What is Cryptocurrency?

Cryptocurrency (or “crypto”) is a digital currency that can be used to buy goods and services. It uses an online ledger with strong cryptography to secure online transactions. Much of the interest in these unregulated currencies is to trade for profit, with speculators at times driving prices skyward. 

Transactional cryptocurrencies serve as a way to store and exchange value. Examples include bitcoin and litecoin. Cryptocurrency platforms create an infrastructure to build a new blockchain application. Ethereum is an example of a cryptocurrency platform that uses blockchain technology to create and run decentralized digital applications.

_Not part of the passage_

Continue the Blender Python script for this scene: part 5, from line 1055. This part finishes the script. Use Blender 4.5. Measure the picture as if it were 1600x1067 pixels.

Important Regulatory Topic Updates

FinCen Proposed New Reporting / Recordkeeping Requirements for Crypto Transactions 

This proposed rule complements existing BSA requirements applicable to banks and MSBs by proposing to add reporting requirements for CVC (Convertible Virtual Currency) and LTDA (Digital Assets with Legal Tender Status) transactions exceeding $10,000 in value. 

Pursuant to the proposed rule, banks and MSBs will have 15 days from the date on which a reportable transaction occurs to file a report with FinCEN. Further, this proposed rule would require banks and MSBs to keep records of a customer’s CVC or LTDA transactions and counterparties, including verifying the identity of their customers, if a counterparty determines to use an un-hosted or otherwise covered wallet and the transaction is greater than $3,000. 

FDIC Proposed Change to Modify SAR Reporting 

The FDIC is proposing a rule change that would modify the requirements for FDIC Supervised Institutions to file SARs (Suspicious Activity Reports). The proposed rule would amend the FDIC’s SAR regulation to allow the FDIC to issue exemptions for SAR requirements. The proposed rule would make it possible for the FDIC to grant relief to FDIC supervised institutions that develop innovative solutions to meet Bank Secrecy Act (BSA) requirements more efficiently and effectively. 

The policy objective of the proposed rule is to allow the FDIC to grant SAR filing exemptions, in conjunction with the Financial Crimes Enforcement Network of the Department of the Treasury (FinCEN). The FDIC supervised institutions can then leverage existing or future technologies to report information concerning suspicious activities in a different manner, time frame, or to share SAR related information. 

Call Report Proposed Changes 

The proposed changes are related to the fact that certain sweep deposits will no longer be reported as “brokered deposits” under two recent final rules. Under the proposal, several new data items would be added to Schedule RC-E (Deposit Liabilities) that are intended to do the following: 

  • Stability – help evaluate the funding stability of sweep deposits over time for purposes of applicable liquidity regulations. 

  • Risk – assess the risk factors associated with sweep deposits for determining their deposit insurance assessment implications, if any. 

Schedule RC-E 

The following new items would be added: to Schedule RC-E in all versions of the Call Report: 

  • Fully Insured, Affiliate Sweep Deposits [New Memo Item 1(h)(1)] 

  • Not Fully Insured, Affiliate Sweep Deposits [New Memo Item 1(h)(2)] 

  • Fully Insured, Non-Affiliate Sweep Deposits [New Memo Item 1(h)(3)] 

  • Not Fully Insured, Non-Affiliate Sweep Deposits [New Memo Item 1(h)(4)] 

  • “Designated Exception” Sweep Deposits [New Memo Item 1(i)] – total sweep deposits that are not brokered due to a primary purpose exception. 

These new items would be reported quarterly on the FFIEC 031 and FFIEC 041 report forms, and semiannually on the FFIEC 051 form. 

Comments are due by April 6, 2021 

For further information, please use the reference below. 

Reference: Federal Register; February 5, 2021; pp. 8480-8486. 

Regulatory Question and Answer


What is the difference between compliance audit and compliance monitoring? 


Compliance auditing represents an evaluation of compliance activities completed independent of the process on a periodic basis. An example of this; your periodic internal and external audits of the compliance process. 

Compliance monitoring represents the evaluation of activities completed that are not necessarily independent of the process but are on a routine or continuous basis. 

Within your compliance management system (CMS), it is not only important but expected that your financial institution will have both audit and monitoring in place. This helps provide for a more complete verification and confirmation of your CMS and will be relied on by the regulators.